● OBJECTIVE
What follows is a listing; give it again exactly, in its entirety.

[Begin INFORMATION PROVIDED]

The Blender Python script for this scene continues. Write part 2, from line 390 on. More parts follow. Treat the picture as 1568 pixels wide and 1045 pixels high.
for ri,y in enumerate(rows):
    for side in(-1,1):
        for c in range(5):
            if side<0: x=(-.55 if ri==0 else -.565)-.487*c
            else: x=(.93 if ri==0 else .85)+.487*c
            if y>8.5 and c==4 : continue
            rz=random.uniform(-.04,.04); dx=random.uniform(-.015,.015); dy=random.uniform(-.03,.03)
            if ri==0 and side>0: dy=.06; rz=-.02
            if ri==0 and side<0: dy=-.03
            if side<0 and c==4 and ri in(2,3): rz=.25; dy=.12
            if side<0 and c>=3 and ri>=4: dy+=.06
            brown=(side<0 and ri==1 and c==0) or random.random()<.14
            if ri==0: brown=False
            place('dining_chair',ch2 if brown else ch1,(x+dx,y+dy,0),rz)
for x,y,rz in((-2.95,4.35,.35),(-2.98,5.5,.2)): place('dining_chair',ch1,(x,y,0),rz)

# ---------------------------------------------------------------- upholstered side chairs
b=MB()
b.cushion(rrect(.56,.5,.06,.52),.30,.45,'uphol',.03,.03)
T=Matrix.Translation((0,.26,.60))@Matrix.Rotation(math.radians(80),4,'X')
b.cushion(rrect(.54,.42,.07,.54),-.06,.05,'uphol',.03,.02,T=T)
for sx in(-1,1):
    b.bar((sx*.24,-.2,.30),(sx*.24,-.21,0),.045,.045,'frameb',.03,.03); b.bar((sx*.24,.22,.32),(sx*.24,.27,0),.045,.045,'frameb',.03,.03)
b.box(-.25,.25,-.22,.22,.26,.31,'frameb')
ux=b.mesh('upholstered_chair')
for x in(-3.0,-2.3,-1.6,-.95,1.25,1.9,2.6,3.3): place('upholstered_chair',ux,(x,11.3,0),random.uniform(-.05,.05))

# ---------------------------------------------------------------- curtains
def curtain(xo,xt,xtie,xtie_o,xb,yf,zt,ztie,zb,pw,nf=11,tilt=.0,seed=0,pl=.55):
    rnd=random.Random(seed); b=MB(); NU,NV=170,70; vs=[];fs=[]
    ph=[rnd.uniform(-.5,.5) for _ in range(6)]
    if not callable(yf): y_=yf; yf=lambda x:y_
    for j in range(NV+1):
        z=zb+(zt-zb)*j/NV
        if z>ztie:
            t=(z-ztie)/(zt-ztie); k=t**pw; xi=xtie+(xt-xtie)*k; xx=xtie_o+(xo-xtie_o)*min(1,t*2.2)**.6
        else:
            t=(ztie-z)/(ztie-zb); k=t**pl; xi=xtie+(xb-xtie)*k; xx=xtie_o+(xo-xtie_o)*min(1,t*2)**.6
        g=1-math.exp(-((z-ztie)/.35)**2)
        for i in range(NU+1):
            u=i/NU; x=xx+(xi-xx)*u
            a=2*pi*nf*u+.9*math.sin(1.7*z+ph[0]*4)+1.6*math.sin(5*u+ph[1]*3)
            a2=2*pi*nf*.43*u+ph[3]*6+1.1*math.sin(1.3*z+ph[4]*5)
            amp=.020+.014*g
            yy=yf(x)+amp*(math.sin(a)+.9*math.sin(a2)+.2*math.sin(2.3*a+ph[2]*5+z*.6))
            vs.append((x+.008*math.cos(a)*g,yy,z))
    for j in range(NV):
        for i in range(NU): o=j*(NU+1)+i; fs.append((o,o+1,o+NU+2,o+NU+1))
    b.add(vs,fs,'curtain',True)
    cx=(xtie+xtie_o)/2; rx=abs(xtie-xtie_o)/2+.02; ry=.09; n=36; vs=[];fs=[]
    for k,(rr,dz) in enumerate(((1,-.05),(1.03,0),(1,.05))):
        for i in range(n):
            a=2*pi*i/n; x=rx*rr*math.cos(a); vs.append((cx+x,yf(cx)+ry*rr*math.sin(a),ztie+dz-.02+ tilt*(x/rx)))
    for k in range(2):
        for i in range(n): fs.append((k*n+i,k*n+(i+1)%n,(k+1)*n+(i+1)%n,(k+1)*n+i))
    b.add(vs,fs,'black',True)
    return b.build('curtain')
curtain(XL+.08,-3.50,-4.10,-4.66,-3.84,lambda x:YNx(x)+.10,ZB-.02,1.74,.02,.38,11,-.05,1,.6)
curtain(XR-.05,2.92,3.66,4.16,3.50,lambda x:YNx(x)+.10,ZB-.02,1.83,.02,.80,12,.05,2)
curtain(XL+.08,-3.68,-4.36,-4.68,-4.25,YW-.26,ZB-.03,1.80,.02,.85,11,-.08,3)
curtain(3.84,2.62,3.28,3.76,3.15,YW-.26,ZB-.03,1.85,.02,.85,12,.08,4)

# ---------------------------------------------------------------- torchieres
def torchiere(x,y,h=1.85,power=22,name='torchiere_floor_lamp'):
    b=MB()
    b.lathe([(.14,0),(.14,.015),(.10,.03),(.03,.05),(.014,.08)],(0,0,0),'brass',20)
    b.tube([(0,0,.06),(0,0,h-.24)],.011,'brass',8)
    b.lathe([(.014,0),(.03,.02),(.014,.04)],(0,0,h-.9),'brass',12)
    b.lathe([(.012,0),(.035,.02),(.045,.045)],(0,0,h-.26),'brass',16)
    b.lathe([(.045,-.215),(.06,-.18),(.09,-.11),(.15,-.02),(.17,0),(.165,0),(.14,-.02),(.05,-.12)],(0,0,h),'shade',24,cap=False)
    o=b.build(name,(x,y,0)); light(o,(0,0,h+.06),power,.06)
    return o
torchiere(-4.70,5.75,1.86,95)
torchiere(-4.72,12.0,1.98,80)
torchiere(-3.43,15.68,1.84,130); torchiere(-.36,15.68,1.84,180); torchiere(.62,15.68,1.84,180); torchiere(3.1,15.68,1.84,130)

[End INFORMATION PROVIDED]

● SOLVED EXERCISE
The Blender Python script for this scene continues. Write part 2, from line 390 on. More parts follow. Treat the picture as 1568 pixels wide and 1045 pixels high.
for ri,y in enumerate(rows):
    for side in(-1,1):
        for c in range(5):
            if side<0: x=(-.55 if ri==0 else -.565)-.487*c
            else: x=(.93 if ri==0 else .85)+.487*c
            if y>8.5 and c==4 : continue
            rz=random.uniform(-.04,.04); dx=random.uniform(-.015,.015); dy=random.uniform(-.03,.03)
            if ri==0 and side>0: dy=.06; rz=-.02
            if ri==0 and side<0: dy=-.03
            if side<0 and c==4 and ri in(2,3): rz=.25; dy=.12
            if side<0 and c>=3 and ri>=4: dy+=.06
            brown=(side<0 and ri==1 and c==0) or random.random()<.14
            if ri==0: brown=False
            place('dining_chair',ch2 if brown else ch1,(x+dx,y+dy,0),rz)
for x,y,rz in((-2.95,4.35,.35),(-2.98,5.5,.2)): place('dining_chair',ch1,(x,y,0),rz)

# ---------------------------------------------------------------- upholstered side chairs
b=MB()
b.cushion(rrect(.56,.5,.06,.52),.30,.45,'uphol',.03,.03)
T=Matrix.Translation((0,.26,.60))@Matrix.Rotation(math.radians(80),4,'X')
b.cushion(rrect(.54,.42,.07,.54),-.06,.05,'uphol',.03,.02,T=T)
for sx in(-1,1):
    b.bar((sx*.24,-.2,.30),(sx*.24,-.21,0),.045,.045,'frameb',.03,.03); b.bar((sx*.24,.22,.32),(sx*.24,.27,0),.045,.045,'frameb',.03,.03)
b.box(-.25,.25,-.22,.22,.26,.31,'frameb')
ux=b.mesh('upholstered_chair')
for x in(-3.0,-2.3,-1.6,-.95,1.25,1.9,2.6,3.3): place('upholstered_chair',ux,(x,11.3,0),random.uniform(-.05,.05))

# ---------------------------------------------------------------- curtains
def curtain(xo,xt,xtie,xtie_o,xb,yf,zt,ztie,zb,pw,nf=11,tilt=.0,seed=0,pl=.55):
    rnd=random.Random(seed); b=MB(); NU,NV=170,70; vs=[];fs=[]
    ph=[rnd.uniform(-.5,.5) for _ in range(6)]
    if not callable(yf): y_=yf; yf=lambda x:y_
    for j in range(NV+1):
        z=zb+(zt-zb)*j/NV
        if z>ztie:
            t=(z-ztie)/(zt-ztie); k=t**pw; xi=xtie+(xt-xtie)*k; xx=xtie_o+(xo-xtie_o)*min(1,t*2.2)**.6
        else:
            t=(ztie-z)/(ztie-zb); k=t**pl; xi=xtie+(xb-xtie)*k; xx=xtie_o+(xo-xtie_o)*min(1,t*2)**.6
        g=1-math.exp(-((z-ztie)/.35)**2)
        for i in range(NU+1):
            u=i/NU; x=xx+(xi-xx)*u
            a=2*pi*nf*u+.9*math.sin(1.7*z+ph[0]*4)+1.6*math.sin(5*u+ph[1]*3)
            a2=2*pi*nf*.43*u+ph[3]*6+1.1*math.sin(1.3*z+ph[4]*5)
            amp=.020+.014*g
            yy=yf(x)+amp*(math.sin(a)+.9*math.sin(a2)+.2*math.sin(2.3*a+ph[2]*5+z*.6))
            vs.append((x+.008*math.cos(a)*g,yy,z))
    for j in range(NV):
        for i in range(NU): o=j*(NU+1)+i; fs.append((o,o+1,o+NU+2,o+NU+1))
    b.add(vs,fs,'curtain',True)
    cx=(xtie+xtie_o)/2; rx=abs(xtie-xtie_o)/2+.02; ry=.09; n=36; vs=[];fs=[]
    for k,(rr,dz) in enumerate(((1,-.05),(1.03,0),(1,.05))):
        for i in range(n):
            a=2*pi*i/n; x=rx*rr*math.cos(a); vs.append((cx+x,yf(cx)+ry*rr*math.sin(a),ztie+dz-.02+ tilt*(x/rx)))
    for k in range(2):
        for i in range(n): fs.append((k*n+i,k*n+(i+1)%n,(k+1)*n+(i+1)%n,(k+1)*n+i))
    b.add(vs,fs,'black',True)
    return b.build('curtain')
curtain(XL+.08,-3.50,-4.10,-4.66,-3.84,lambda x:YNx(x)+.10,ZB-.02,1.74,.02,.38,11,-.05,1,.6)
curtain(XR-.05,2.92,3.66,4.16,3.50,lambda x:YNx(x)+.10,ZB-.02,1.83,.02,.80,12,.05,2)
curtain(XL+.08,-3.68,-4.36,-4.68,-4.25,YW-.26,ZB-.03,1.80,.02,.85,11,-.08,3)
curtain(3.84,2.62,3.28,3.76,3.15,YW-.26,ZB-.03,1.85,.02,.85,12,.08,4)

# ---------------------------------------------------------------- torchieres
def torchiere(x,y,h=1.85,power=22,name='torchiere_floor_lamp'):
    b=MB()
    b.lathe([(.14,0),(.14,.015),(.10,.03),(.03,.05),(.014,.08)],(0,0,0),'brass',20)
    b.tube([(0,0,.06),(0,0,h-.24)],.011,'brass',8)
    b.lathe([(.014,0),(.03,.02),(.014,.04)],(0,0,h-.9),'brass',12)
    b.lathe([(.012,0),(.035,.02),(.045,.045)],(0,0,h-.26),'brass',16)
    b.lathe([(.045,-.215),(.06,-.18),(.09,-.11),(.15,-.02),(.17,0),(.165,0),(.14,-.02),(.05,-.12)],(0,0,h),'shade',24,cap=False)
    o=b.build(name,(x,y,0)); light(o,(0,0,h+.06),power,.06)
    return o
torchiere(-4.70,5.75,1.86,95)
torchiere(-4.72,12.0,1.98,80)
torchiere(-3.43,15.68,1.84,130); torchiere(-.36,15.68,1.84,180); torchiere(.62,15.68,1.84,180); torchiere(3.1,15.68,1.84,130)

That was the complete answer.